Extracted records

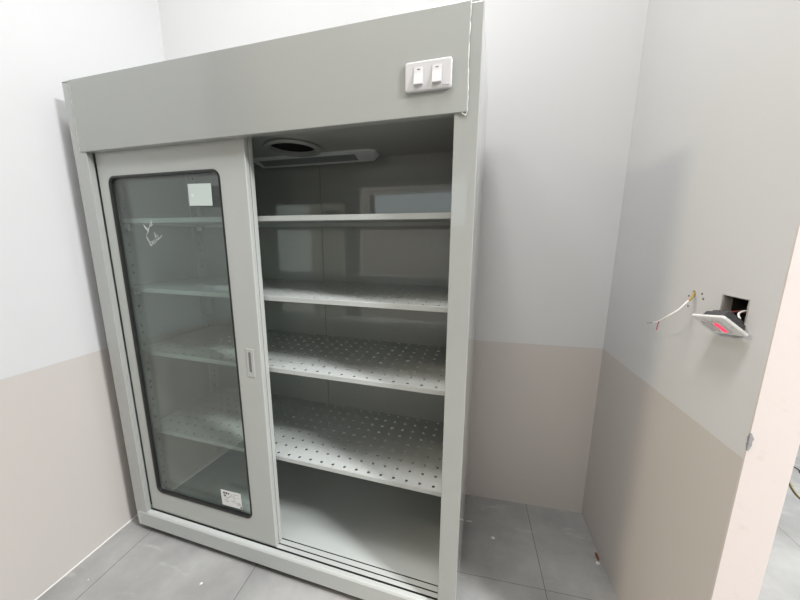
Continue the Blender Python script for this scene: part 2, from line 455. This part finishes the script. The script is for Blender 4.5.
# square paper stuck inside the glass
st = MB().prism([(0.4650, .0288, 1.3860), (0.5600, .0288, 1.3840), (0.5615, .0288, 1.4530), (0.4660, .0288, 1.4550)], [(0.4650, .0296, 1.3860), (0.5600, .0296, 1.3840), (0.5615, .0296, 1.4530), (0.4660, .0296, 1.4550)]).build('paper_sticker', M_paper, dA)
st['label'] = 'blank pale square paper stuck to the top of the door glass'
MB().tube([(.482, .0287, 1.418), (.482, .02885, 1.418)], .0055, 12).build('glue_dot', M_chalk, st)  # small light flare made as a pale disc on the sticker
# printed label near the bottom of the glass
Q = lambda a, c_: (.4580+.0965*a+ -.0020*c_, .2285+.0690*c_+.0025*a)
def lab(mb, a0, a1, c0, c1, ya, yb2):
    P = [Q(a0, c0), Q(a1, c0), Q(a1, c1), Q(a0, c1)]
    mb.prism([(x, ya, z) for x, z in P], [(x, yb2, z) for x, z in P])
m_ = MB(); lab(m_, 0, 1, 0, 1, .0288, .0296); lb = m_.build('printed_label', M_label, dA); lb['label'] = 'white printed label low on the door glass'
m_ = MB(); rg = random.Random(5)
for a0, a1, c0, c1 in ((.12, .22, .78, .90), (.24, .32, .77, .90), (.35, .42, .78, .88), (.13, .25, .63, .72), (.92, .985, .02, .15)):
    m_ = MB(); lab(m_, a0, a1, c0, c1, .02862, .02885); m_.build('bold_print', M_ink, lb)
m_ = MB()
for r_ in range(7):
    a = .14
    cc = .84-.095*r_
    while a < .88:
        w_ = rg.uniform(.03, .10)
        if rg.random() < .62 and not (r_ < 2 and a < .4): lab(m_, a, min(a+w_, .9), cc, cc+.036, .02864, .02885)
        a += w_+.025
for k in range(9): lab(m_, .78+.022*k, .788+.022*k, .18, .34, .02864, .02885)
m_.build('fine_print', M_inkg, lb)
# hand scribble on the glass
yg = .0293
strokes = [[(.243, 1.327), (.253, 1.316), (.262, 1.311), (.266, 1.314), (.262, 1.303), (.256, 1.296), (.249, 1.291)], [(.247, 1.318), (.256, 1.308), (.262, 1.302)], [(.265, 1.312), (.275, 1.327), (.283, 1.340), (.282, 1.325), (.279, 1.318)], [(.272, 1.318), (.284, 1.328), (.290, 1.322)],
           [(.249, 1.285), (.256, 1.274), (.263, 1.258), (.268, 1.252), (.274, 1.262), (.271, 1.268), (.264, 1.263)], [(.277, 1.266), (.283, 1.259), (.289, 1.266), (.284, 1.273), (.277, 1.266)], [(.291, 1.300), (.294, 1.283), (.297, 1.270)], [(.294, 1.285), (.303, 1.289), (.306, 1.280), (.301, 1.274), (.315, 1.281), (.324, 1.290)], [(.165, 1.312), (.172, 1.307)], [(.180, 1.311), (.186, 1.308)]]
for s_ in strokes: MB().tube(smooth_path([(x, yg, z) for x, z in s_], 5), .00055, 5).build('paint_pen_stroke', M_chalk, dA)
# twin light switch on the fascia
ys_ = -.0037
def lo(x0, x1, z0, z1, r, y): return L3(rrect(x0, x1, z0, z1, r, 6), y)
p = MB(); px0, px1, pz0, pz1 = 1.2175, 1.3290, 1.6265, 1.6915
p.loops([lo(px0, px1, pz0, pz1, .006, ys_), lo(px0, px1, pz0, pz1, .006, ys_-.0042), lo(px0+.0012, px1-.0012, pz0+.0012, pz1-.0012, .0055, ys_-.0062), lo(px0+.004, px1-.004, pz0+.004, pz1-.004, .005, ys_-.0070)])
p = p.build('switch_plate', M_plate, cab); p['label'] = 'white twin rocker switch plate on the fascia'
for x0 in (1.2400, 1.2840):
    x1 = x0+.0215; y_ = ys_-.0070; zt, zb = 1.6775, 1.6390; zm = (zt+zb)/2
    r_ = MB()
    side = [(y_+.0005, zt), (y_-.0012, zt-.0004), (y_-.0022, zm+.006), (y_-.0058, zb+.003), (y_-.0060, zb+.0012), (y_-.0048, zb-.0004), (y_+.0005, zb)]
    r_.prism([(x0, y, z) for y, z in side], [(x1, y, z) for y, z in side])
    r_ = r_.build('rocker', M_rocker, p)
    MB().box((x0+.0072, y_-.0022, zt-.0055), (x1-.0072, y_-.0012, zt-.0042)).build('indicator_mark', M_mark, r_)
m_ = MB()
for a in (((1.3085, ys_-.0074, 1.6322), (1.3110, ys_-.0068, 1.6338)), ((1.3120, ys_-.0074, 1.6324), (1.3230, ys_-.0068, 1.6331)), ((1.3150, ys_-.0074, 1.6331), (1.3160, ys_-.0068, 1.6337)), ((1.3195, ys_-.0074, 1.6331), (1.3205, ys_-.0068, 1.6337)), ((1.3225, ys_-.0074, 1.6331), (1.3233, ys_-.0068, 1.6341))): m_.box(*a)
m_.build('maker_mark', M_mark, p)

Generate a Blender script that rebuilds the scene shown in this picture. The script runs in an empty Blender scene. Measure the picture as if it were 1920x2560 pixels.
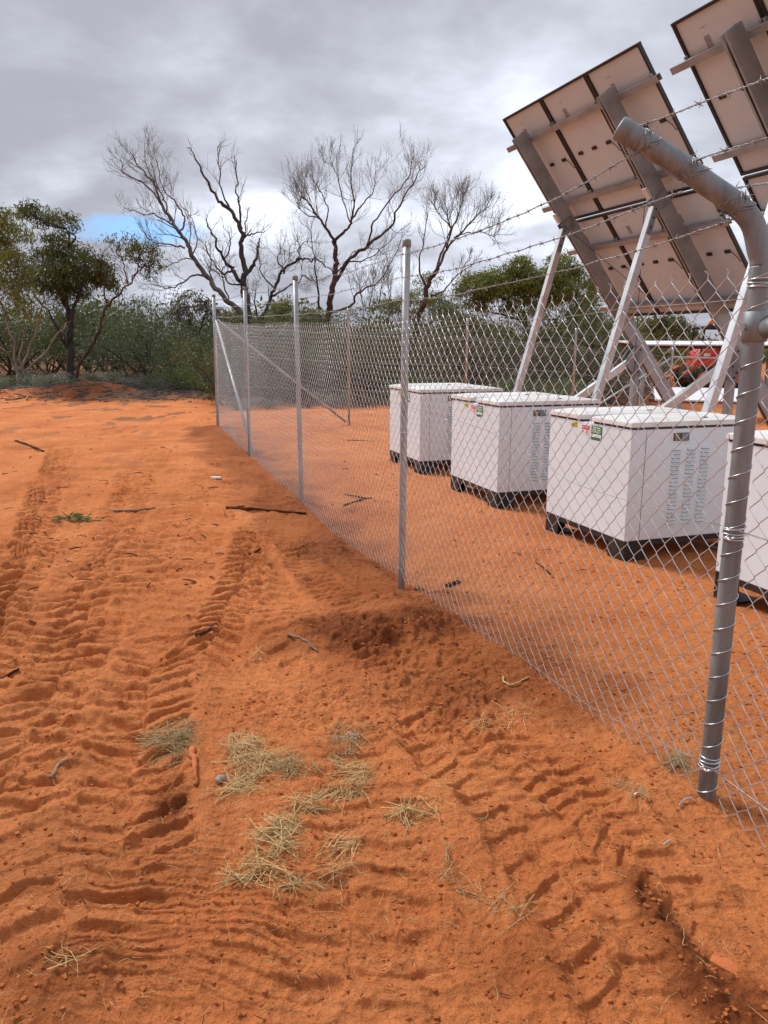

• [Exercise aim]: Quote the data above in full, leaving out the pictures it holds.

• [Result below]:
Continue the Blender Python script for this scene: part 2, from line 455. This part finishes the script. The script is for Blender 4.5.
# square paper stuck inside the glass
st = MB().prism([(0.4650, .0288, 1.3860), (0.5600, .0288, 1.3840), (0.5615, .0288, 1.4530), (0.4660, .0288, 1.4550)], [(0.4650, .0296, 1.3860), (0.5600, .0296, 1.3840), (0.5615, .0296, 1.4530), (0.4660, .0296, 1.4550)]).build('paper_sticker', M_paper, dA)
st['label'] = 'blank pale square paper stuck to the top of the door glass'
MB().tube([(.482, .0287, 1.418), (.482, .02885, 1.418)], .0055, 12).build('glue_dot', M_chalk, st)  # small light flare made as a pale disc on the sticker
# printed label near the bottom of the glass
Q = lambda a, c_: (.4580+.0965*a+ -.0020*c_, .2285+.0690*c_+.0025*a)
def lab(mb, a0, a1, c0, c1, ya, yb2):
    P = [Q(a0, c0), Q(a1, c0), Q(a1, c1), Q(a0, c1)]
    mb.prism([(x, ya, z) for x, z in P], [(x, yb2, z) for x, z in P])
m_ = MB(); lab(m_, 0, 1, 0, 1, .0288, .0296); lb = m_.build('printed_label', M_label, dA); lb['label'] = 'white printed label low on the door glass'
m_ = MB(); rg = random.Random(5)
for a0, a1, c0, c1 in ((.12, .22, .78, .90), (.24, .32, .77, .90), (.35, .42, .78, .88), (.13, .25, .63, .72), (.92, .985, .02, .15)):
    m_ = MB(); lab(m_, a0, a1, c0, c1, .02862, .02885); m_.build('bold_print', M_ink, lb)
m_ = MB()
for r_ in range(7):
    a = .14
    cc = .84-.095*r_
    while a < .88:
        w_ = rg.uniform(.03, .10)
        if rg.random() < .62 and not (r_ < 2 and a < .4): lab(m_, a, min(a+w_, .9), cc, cc+.036, .02864, .02885)
        a += w_+.025
for k in range(9): lab(m_, .78+.022*k, .788+.022*k, .18, .34, .02864, .02885)
m_.build('fine_print', M_inkg, lb)
# hand scribble on the glass
yg = .0293
strokes = [[(.243, 1.327), (.253, 1.316), (.262, 1.311), (.266, 1.314), (.262, 1.303), (.256, 1.296), (.249, 1.291)], [(.247, 1.318), (.256, 1.308), (.262, 1.302)], [(.265, 1.312), (.275, 1.327), (.283, 1.340), (.282, 1.325), (.279, 1.318)], [(.272, 1.318), (.284, 1.328), (.290, 1.322)],
           [(.249, 1.285), (.256, 1.274), (.263, 1.258), (.268, 1.252), (.274, 1.262), (.271, 1.268), (.264, 1.263)], [(.277, 1.266), (.283, 1.259), (.289, 1.266), (.284, 1.273), (.277, 1.266)], [(.291, 1.300), (.294, 1.283), (.297, 1.270)], [(.294, 1.285), (.303, 1.289), (.306, 1.280), (.301, 1.274), (.315, 1.281), (.324, 1.290)], [(.165, 1.312), (.172, 1.307)], [(.180, 1.311), (.186, 1.308)]]
for s_ in strokes: MB().tube(smooth_path([(x, yg, z) for x, z in s_], 5), .00055, 5).build('paint_pen_stroke', M_chalk, dA)
# twin light switch on the fascia
ys_ = -.0037
def lo(x0, x1, z0, z1, r, y): return L3(rrect(x0, x1, z0, z1, r, 6), y)
p = MB(); px0, px1, pz0, pz1 = 1.2175, 1.3290, 1.6265, 1.6915
p.loops([lo(px0, px1, pz0, pz1, .006, ys_), lo(px0, px1, pz0, pz1, .006, ys_-.0042), lo(px0+.0012, px1-.0012, pz0+.0012, pz1-.0012, .0055, ys_-.0062), lo(px0+.004, px1-.004, pz0+.004, pz1-.004, .005, ys_-.0070)])
p = p.build('switch_plate', M_plate, cab); p['label'] = 'white twin rocker switch plate on the fascia'
for x0 in (1.2400, 1.2840):
    x1 = x0+.0215; y_ = ys_-.0070; zt, zb = 1.6775, 1.6390; zm = (zt+zb)/2
    r_ = MB()
    side = [(y_+.0005, zt), (y_-.0012, zt-.0004), (y_-.0022, zm+.006), (y_-.0058, zb+.003), (y_-.0060, zb+.0012), (y_-.0048, zb-.0004), (y_+.0005, zb)]
    r_.prism([(x0, y, z) for y, z in side], [(x1, y, z) for y, z in side])
    r_ = r_.build('rocker', M_rocker, p)
    MB().box((x0+.0072, y_-.0022, zt-.0055), (x1-.0072, y_-.0012, zt-.0042)).build('indicator_mark', M_mark, r_)
m_ = MB()
for a in (((1.3085, ys_-.0074, 1.6322), (1.3110, ys_-.0068, 1.6338)), ((1.3120, ys_-.0074, 1.6324), (1.3230, ys_-.0068, 1.6331)), ((1.3150, ys_-.0074, 1.6331), (1.3160, ys_-.0068, 1.6337)), ((1.3195, ys_-.0074, 1.6331), (1.3205, ys_-.0068, 1.6337)), ((1.3225, ys_-.0074, 1.6331), (1.3233, ys_-.0068, 1.6341))): m_.box(*a)
m_.build('maker_mark', M_mark, p)

Generate a Blender script that rebuilds the scene shown in this picture. The script runs in an empty Blender scene. Measure the picture as if it were 1920x2560 pixels.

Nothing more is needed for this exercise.